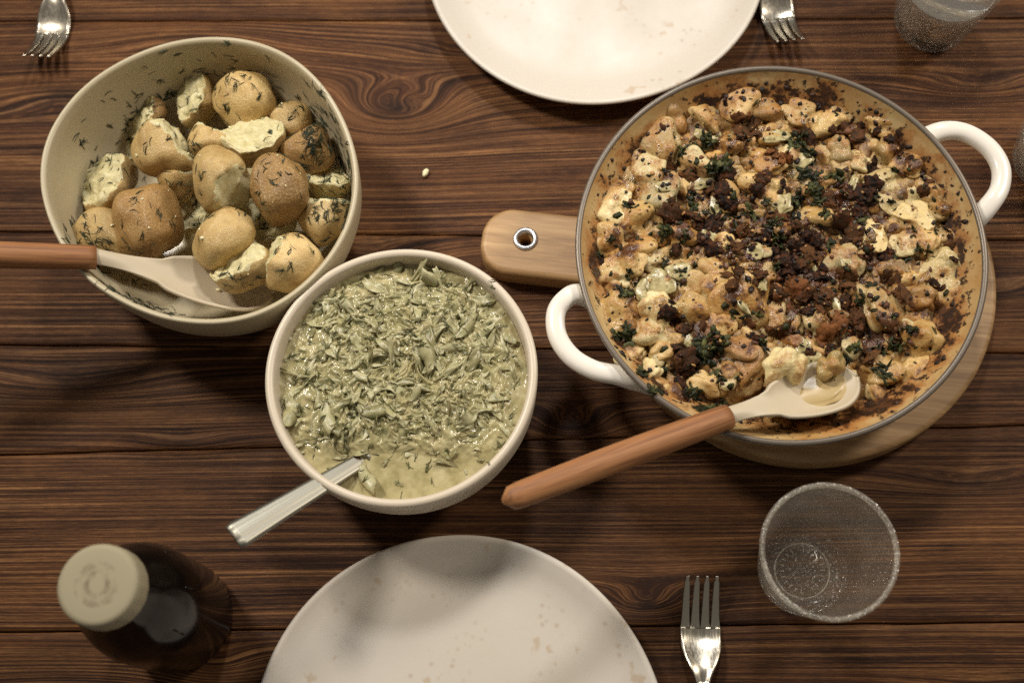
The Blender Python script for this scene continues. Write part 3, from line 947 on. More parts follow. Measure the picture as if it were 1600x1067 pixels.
for (x, y, w, h, a, t) in P:
    x, y, w, h = x / 1000, y / 1000, w / 1000, h / 1000
    big = max(w, h) > .009
    for q_ in range(6 if big else 2):
        lx, ly = (x + rng.uniform(-.35, .35) * w, y + rng.uniform(-.35, .35) * h) if big else (x + rng.uniform(-.3, .3) * w, y + rng.uniform(-.3, .3) * h)
        loc, nrm, ob = drop(GC.x + lx, GC.y + ly)
        if loc is None: continue
        s_ = .45 if big else .62
        q = nrm.to_track_quat('Z', 'X').to_matrix().to_4x4()
        new.append(Matrix.Translation(loc - Vector((GC.x, GC.y, PC.z)) + Vector((0, 0, .0010))) @ q @ Matrix.Rotation(R(a) + rng.uniform(-1, 1), 4, 'Z') @ Matrix.Diagonal((w * s_, h * s_, min(w, h) * s_ * 1.1, 1)))
for mt in new:
    o = add('parsley_leaf', rng.choice(LM), gratin)
    o.matrix_local = mt

# soft pale blobs of cheese and cream
creamm = mat_simple('melted_cheese', lin(206, 200, 158), .25)
creamm.set(Base_Color=creamm.ramp(creamm.noise(creamm.pos(), 260, 3, .6), [(.35, lin(140, 128, 84)), (.6, lin(186, 172, 126))]), Normal=creamm.bump(creamm.noise(creamm.pos(), 420, 4, .65), .2, .0010))
C += [(rng.randint(-95, 60), rng.randint(-70, 95), rng.randint(7, 16), rng.randint(5, 11), rng.randint(0, 180), '-') for _ in range(12)]
C = [q for q in C if math.hypot(q[0], q[1]) < 100 and pool(q[0] / 1000, q[1] / 1000) < .3]
for k, (x, y, w, h, a, t) in enumerate(C):
    x, y, w, h = x / 1000, y / 1000, w / 1000, h / 1000
    loc, nrm, ob = drop(GC.x + x, GC.y + y)
    Pq, Fq = ico(3)
    Q = Pq * (1 + .45 * nz(Pq, 1.6, k * 2.3) + .08 * nz(Pq, 5, k))[:, None]
    o = add('melted_cheese', make_mesh('melted_cheese', Q, Fq, creamm.m), gratin)
    o.matrix_local = Matrix.Translation(loc - Vector((GC.x, GC.y, PC.z + .0006))) @ Matrix.Rotation(R(a), 4, 'Z') @ Matrix.Diagonal((w * .55, h * .55, .0017, 1))

# fine crumbs and herb flecks, too small to pick apart
def scatter(name, n, mat, size, where, colour=None, flat=.5, parent=None, origin=Vector((0, 0, 0)), sub=1, stretch=1.0, label=None, sink=.2):
    bpy.context.view_layer.update()
    global dg
    dg = bpy.context.evaluated_depsgraph_get()
    P0, F0 = ico(sub)
    VV, FF, CC = [], [], []
    o_ = 0
    for k in range(n):
        p = where()
        if p is None: continue
        loc, nrm, ob = drop(p[0], p[1])
        if loc is None: continue
        s_ = rng.uniform(*size) * (rng.random() ** 1.2 * 1.0 + .35)
        q = np.array((nrm.to_track_quat('Z', 'X').to_matrix() @ Matrix.Rotation(rng.uniform(0, 6.28), 3, 'Z')))
        jit = 1 + .55 * np.array([rng.uniform(-1, 1) for _ in range(len(P0))])
        V_ = P0 * jit[:, None] * np.array([s_ * stretch, s_, s_ * flat])
        V_ = V_ @ q.T + np.array(loc - origin) + np.array(nrm) * s_ * flat * (1 - 2 * sink) 
        VV.append(V_)
        FF.append(np.array(F0) + o_)
        o_ += len(P0)
        if colour:
            c = colour(p)
            CC.append(np.tile(np.array(c), (len(P0), 1)))
    me = make_mesh(name, np.concatenate(VV), np.concatenate(FF).tolist(), mat)
    if colour:
        cattr(me, 'tint', np.concatenate(CC))
    o = add(name, me, parent, kind='stuff', label=label)
    return o
fc = NT('fine_crumb')
fc.set(Base_Color=fc.mix(fc.ramp(fc.noise(fc.pos(), 700, 2, .6), [(.4, 0), (.7, .4)]), fc.attr('tint', 'Color'), lin(60, 34, 18)), Roughness=.6)
def in_pot():
    a, r = rng.uniform(0, 6.283), .112 * math.sqrt(rng.random())
    x, y = r * math.cos(a), r * math.sin(a)
    if pool(x, y) > .4 and rng.random() > .08: return None
    return (GC.x + x, GC.y + y)
def in_pot_dark():
    for _ in range(20):
        p = in_pot()
        if p and rng.random() < .12 + dark(p[0] - GC.x, p[1] - GC.y): return p
    return None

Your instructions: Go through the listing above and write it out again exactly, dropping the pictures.

Written answer:
The Blender Python script for this scene continues. Write part 3, from line 947 on. More parts follow. Measure the picture as if it were 1600x1067 pixels.
for (x, y, w, h, a, t) in P:
    x, y, w, h = x / 1000, y / 1000, w / 1000, h / 1000
    big = max(w, h) > .009
    for q_ in range(6 if big else 2):
        lx, ly = (x + rng.uniform(-.35, .35) * w, y + rng.uniform(-.35, .35) * h) if big else (x + rng.uniform(-.3, .3) * w, y + rng.uniform(-.3, .3) * h)
        loc, nrm, ob = drop(GC.x + lx, GC.y + ly)
        if loc is None: continue
        s_ = .45 if big else .62
        q = nrm.to_track_quat('Z', 'X').to_matrix().to_4x4()
        new.append(Matrix.Translation(loc - Vector((GC.x, GC.y, PC.z)) + Vector((0, 0, .0010))) @ q @ Matrix.Rotation(R(a) + rng.uniform(-1, 1), 4, 'Z') @ Matrix.Diagonal((w * s_, h * s_, min(w, h) * s_ * 1.1, 1)))
for mt in new:
    o = add('parsley_leaf', rng.choice(LM), gratin)
    o.matrix_local = mt

# soft pale blobs of cheese and cream
creamm = mat_simple('melted_cheese', lin(206, 200, 158), .25)
creamm.set(Base_Color=creamm.ramp(creamm.noise(creamm.pos(), 260, 3, .6), [(.35, lin(140, 128, 84)), (.6, lin(186, 172, 126))]), Normal=creamm.bump(creamm.noise(creamm.pos(), 420, 4, .65), .2, .0010))
C += [(rng.randint(-95, 60), rng.randint(-70, 95), rng.randint(7, 16), rng.randint(5, 11), rng.randint(0, 180), '-') for _ in range(12)]
C = [q for q in C if math.hypot(q[0], q[1]) < 100 and pool(q[0] / 1000, q[1] / 1000) < .3]
for k, (x, y, w, h, a, t) in enumerate(C):
    x, y, w, h = x / 1000, y / 1000, w / 1000, h / 1000
    loc, nrm, ob = drop(GC.x + x, GC.y + y)
    Pq, Fq = ico(3)
    Q = Pq * (1 + .45 * nz(Pq, 1.6, k * 2.3) + .08 * nz(Pq, 5, k))[:, None]
    o = add('melted_cheese', make_mesh('melted_cheese', Q, Fq, creamm.m), gratin)
    o.matrix_local = Matrix.Translation(loc - Vector((GC.x, GC.y, PC.z + .0006))) @ Matrix.Rotation(R(a), 4, 'Z') @ Matrix.Diagonal((w * .55, h * .55, .0017, 1))

# fine crumbs and herb flecks, too small to pick apart
def scatter(name, n, mat, size, where, colour=None, flat=.5, parent=None, origin=Vector((0, 0, 0)), sub=1, stretch=1.0, label=None, sink=.2):
    bpy.context.view_layer.update()
    global dg
    dg = bpy.context.evaluated_depsgraph_get()
    P0, F0 = ico(sub)
    VV, FF, CC = [], [], []
    o_ = 0
    for k in range(n):
        p = where()
        if p is None: continue
        loc, nrm, ob = drop(p[0], p[1])
        if loc is None: continue
        s_ = rng.uniform(*size) * (rng.random() ** 1.2 * 1.0 + .35)
        q = np.array((nrm.to_track_quat('Z', 'X').to_matrix() @ Matrix.Rotation(rng.uniform(0, 6.28), 3, 'Z')))
        jit = 1 + .55 * np.array([rng.uniform(-1, 1) for _ in range(len(P0))])
        V_ = P0 * jit[:, None] * np.array([s_ * stretch, s_, s_ * flat])
        V_ = V_ @ q.T + np.array(loc - origin) + np.array(nrm) * s_ * flat * (1 - 2 * sink) 
        VV.append(V_)
        FF.append(np.array(F0) + o_)
        o_ += len(P0)
        if colour:
            c = colour(p)
            CC.append(np.tile(np.array(c), (len(P0), 1)))
    me = make_mesh(name, np.concatenate(VV), np.concatenate(FF).tolist(), mat)
    if colour:
        cattr(me, 'tint', np.concatenate(CC))
    o = add(name, me, parent, kind='stuff', label=label)
    return o
fc = NT('fine_crumb')
fc.set(Base_Color=fc.mix(fc.ramp(fc.noise(fc.pos(), 700, 2, .6), [(.4, 0), (.7, .4)]), fc.attr('tint', 'Color'), lin(60, 34, 18)), Roughness=.6)
def in_pot():
    a, r = rng.uniform(0, 6.283), .112 * math.sqrt(rng.random())
    x, y = r * math.cos(a), r * math.sin(a)
    if pool(x, y) > .4 and rng.random() > .08: return None
    return (GC.x + x, GC.y + y)
def in_pot_dark():
    for _ in range(20):
        p = in_pot()
        if p and rng.random() < .12 + dark(p[0] - GC.x, p[1] - GC.y): return p
    return None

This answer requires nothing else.